Requirement:
Search the records below for the word "script" and show every line where it occurs.

Dataset content:
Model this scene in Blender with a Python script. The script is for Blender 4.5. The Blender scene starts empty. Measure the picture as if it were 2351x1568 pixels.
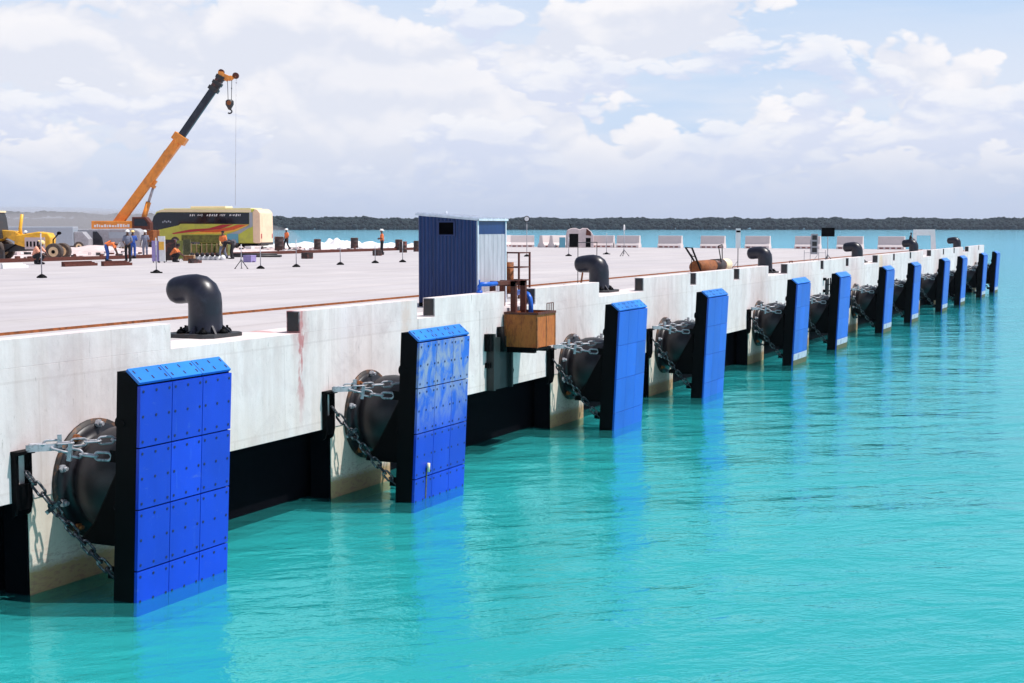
import bpy, bmesh, math, random
from mathutils import Vector, Matrix, noise
random.seed(7)
R = math.radians
PI = math.pi
sc = bpy.context.scene
COL = sc.collection

# ------------------------------------------------------------------ camera frame
CAMP = Vector((0.0, -14.85, 5.33))
TH = R(25.04); PITCH = R(4.64); FPX = 3264.0
FWD = Vector((math.cos(TH)*math.cos(PITCH), math.sin(TH)*math.cos(PITCH), -math.sin(PITCH)))
RGT = Vector((math.sin(TH), -math.cos(TH), 0))
UPV = RGT.cross(FWD)
DZ = 3.33          # deck level above the water
CT = 3.742         # top of the kerb upstand
SZ = 1.41          # soffit of the quay wall
END = 126.2        # seaward end of the quay

def ray(px, py):
    return (FWD*FPX + RGT*(px-1175) - UPV*(py-784)).normalized()
def W(px, py, z=DZ):
    d = ray(px, py); t = (z-CAMP.z)/d.z
    return CAMP + d*t
def WX(px, py, x):
    d = ray(px, py); return CAMP + d*((x-CAMP.x)/d.x)
def G(px, depth, z=DZ):
    """ground point in the direction of column px at a horizontal depth"""
    f = Vector((math.cos(TH), math.sin(TH), 0))
    k = (px-1175)/FPX*math.cos(PITCH)
    p = CAMP + f*depth + RGT*(k*depth)
    return Vector((p.x, p.y, z))

# ------------------------------------------------------------------ materials
def newmat(name):
    m = bpy.data.materials.new(name); m.use_nodes = True
    nt = m.node_tree; b = nt.nodes['Principled BSDF']
    return m, nt, b
def N(nt, t, **kw):
    n = nt.nodes.new(t)
    for k, v in kw.items():
        if hasattr(n, k): setattr(n, k, v)
        else: n.inputs[k].default_value = v
    return n
def ramp(nt, src, stops):
    r = nt.nodes.new('ShaderNodeValToRGB'); e = r.color_ramp.elements
    while len(e) < len(stops): e.new(0.5)
    for i, (p, c) in enumerate(stops):
        e[i].position = p
        e[i].color = (c, c, c, 1) if isinstance(c, (int, float)) else (*c, 1)
    nt.links.new(src, r.inputs[0]); return r
def mix(nt, fac, a, b, mode='MIX'):
    m = nt.nodes.new('ShaderNodeMix'); m.data_type = 'RGBA'; m.blend_type = mode
    for k, v in ((0, fac), (6, a), (7, b)):
        s = m.inputs[k]
        if hasattr(v, 'is_linked'): nt.links.new(v, s)
        elif isinstance(v, (int, float)): s.default_value = v if k == 0 else (v, v, v, 1)
        else: s.default_value = (*v, 1)
    return m.outputs[2]
def math_(nt, op, a, b=0.0, clamp=False):
    m = nt.nodes.new('ShaderNodeMath'); m.operation = op; m.use_clamp = clamp
    for s, v in ((m.inputs[0], a), (m.inputs[1], b)):
        if hasattr(v, 'is_linked'): nt.links.new(v, s)
        else: s.default_value = v
    return m.outputs[0]
def coords(nt, scale=(1, 1, 1), loc=(0, 0, 0), kind='Object'):
    tc = nt.nodes.new('ShaderNodeTexCoord'); mp = nt.nodes.new('ShaderNodeMapping')
    nt.links.new(tc.outputs[kind], mp.inputs[0])
    mp.inputs['Scale'].default_value = scale; mp.inputs['Location'].default_value = loc
    return mp.outputs[0]
def noise_(nt, vec, scale, detail=4, rough=0.5, dist=0.0):
    n = nt.nodes.new('ShaderNodeTexNoise'); nt.links.new(vec, n.inputs['Vector'])
    n.inputs['Scale'].default_value = scale; n.inputs['Detail'].default_value = detail
    n.inputs['Roughness'].default_value = rough; n.inputs['Distortion'].default_value = dist
    return n.outputs[0]
def bump(nt, h, strength, dist, b, prev=None):
    n = nt.nodes.new('ShaderNodeBump'); n.inputs['Strength'].default_value = strength
    n.inputs['Distance'].default_value = dist; nt.links.new(h, n.inputs['Height'])
    if prev is not None: nt.links.new(prev, n.inputs['Normal'])
    nt.links.new(n.outputs[0], b.inputs['Normal']); return n.outputs[0]

def plain(name, col, rough=0.6, metal=0.0, var=0.18, scale=6, dirt=None, bmp=0.15, spec=None, dirt_amt=0.5):
    m, nt, b = newmat(name)
    v = coords(nt); n = noise_(nt, v, scale, 6, 0.6)
    lo = tuple(c*(1-var) for c in col); hi = tuple(min(1, c*(1+var)) for c in col)
    r = ramp(nt, n, [(0.3, lo), (0.7, hi)])
    out = r.outputs[0]
    if dirt:
        n2 = noise_(nt, v, scale*0.7, 8, 0.7, 0.6)
        k = ramp(nt, n2, [(0.5, 0.0), (0.68, dirt_amt)])
        out = mix(nt, k.outputs[0], out, dirt)
    nt.links.new(out, b.inputs['Base Color'])
    b.inputs['Roughness'].default_value = rough; b.inputs['Metallic'].default_value = metal
    if spec is not None: b.inputs['Specular IOR Level'].default_value = spec
    if bmp: bump(nt, n, bmp, 0.02, b)
    return m

M = {}
M['black_steel'] = plain('black_steel', (0.0022, 0.0022, 0.003), 0.6, spec=0.08)
M['dark_steel'] = plain('dark_steel', (0.02, 0.022, 0.026), 0.5, dirt=(0.09, 0.04, 0.02))
M['bollard'] = plain('bollard_paint', (0.009, 0.009, 0.018), 0.36, scale=4, dirt=(0.05, 0.05, 0.075), bmp=0.1, dirt_amt=0.35)
M['rubber'] = plain('rubber', (0.006, 0.005, 0.008), 0.42, scale=3, dirt=(0.026, 0.02, 0.026), bmp=0.1, dirt_amt=0.6)
M['rust'] = plain('rust', (0.28, 0.085, 0.02), 0.75, scale=9, dirt=(0.05, 0.016, 0.008), var=0.35, dirt_amt=0.8)
M['rust_dark'] = plain('rust_dark', (0.10, 0.022, 0.012), 0.7, scale=9, dirt=(0.02, 0.008, 0.006), var=0.3)
M['galv'] = plain('galvanised', (0.40, 0.40, 0.44), 0.45, 0.2, dirt=(0.012, 0.013, 0.02), scale=7, dirt_amt=1.0)
M['orange'] = plain('crane_orange', (0.78, 0.27, 0.035), 0.4, dirt=(0.30, 0.10, 0.03), scale=1.6)
M['yellow'] = plain('machine_yellow', (0.85, 0.45, 0.03), 0.42, dirt=(0.30, 0.17, 0.05), scale=2.5)
M['navy'] = plain('boom_navy', (0.008, 0.01, 0.022), 0.3, scale=2, dirt=(0.08, 0.08, 0.1), dirt_amt=0.4)
M['void'] = plain('dark_opening', (0.003, 0.003, 0.004), 0.9, spec=0.0, bmp=0)
M['flange'] = plain('flange_steel', (0.018, 0.013, 0.012), 0.6, scale=5, dirt=(0.28, 0.11, 0.04), dirt_amt=0.9)
M['tyre'] = plain('tyre', (0.07, 0.055, 0.05), 0.9, dirt=(0.25, 0.18, 0.14))
M['rim'] = plain('rim', (0.75, 0.55, 0.33), 0.6)
M['glass'] = plain('dark_glass', (0.008, 0.009, 0.018), 0.12, var=0.1, bmp=0)
M['white'] = plain('white_paint', (0.78, 0.78, 0.79), 0.5, var=0.05, dirt=(0.5, 0.47, 0.45), dirt_amt=0.3)
M['grey'] = plain('grey_paint', (0.33, 0.33, 0.36), 0.6, dirt=(0.2, 0.18, 0.18))
M['cream'] = plain('cream_paint', (0.86, 0.74, 0.47), 0.4, var=0.05, scale=1)
M['peach'] = plain('peach_paint', (0.85, 0.64, 0.44), 0.45, var=0.07, scale=1, dirt=(0.6, 0.36, 0.26))
M['lime'] = plain('lime_paint', (0.50, 0.53, 0.07), 0.4, var=0.1, scale=1.2, dirt=(0.25, 0.26, 0.12))
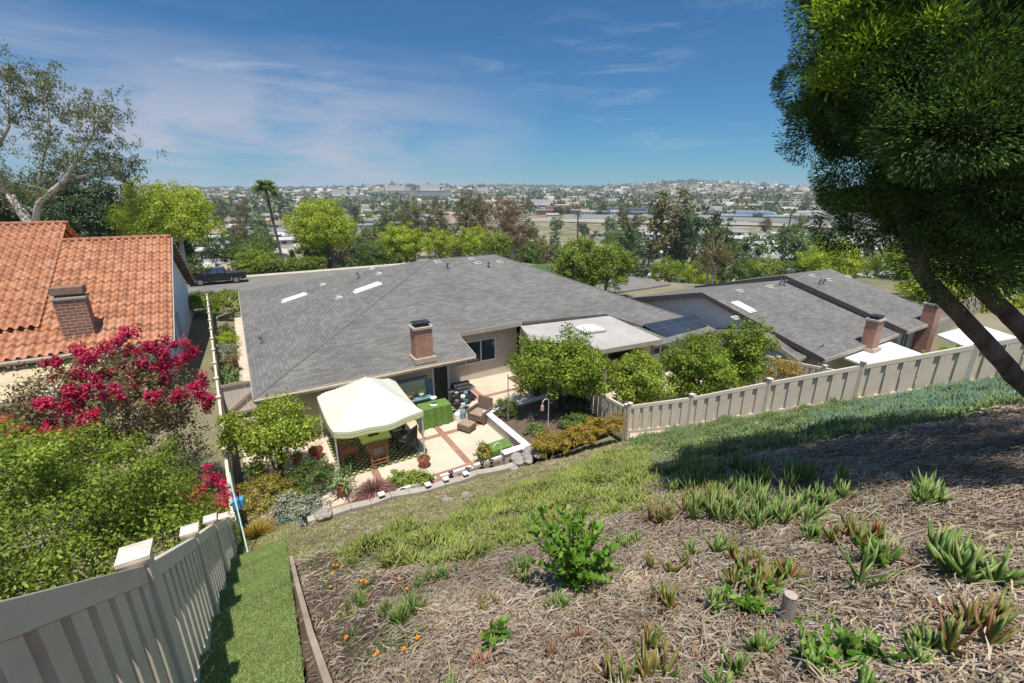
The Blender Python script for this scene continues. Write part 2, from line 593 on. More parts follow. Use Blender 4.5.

Correct output:
Model this scene in Blender with a Python script. The script is for Blender 4.5. The Blender scene starts empty. Measure the picture as if it were 2351x1568 pixels.
The Blender Python script for this scene continues. Write part 2, from line 593 on. More parts follow. Use Blender 4.5.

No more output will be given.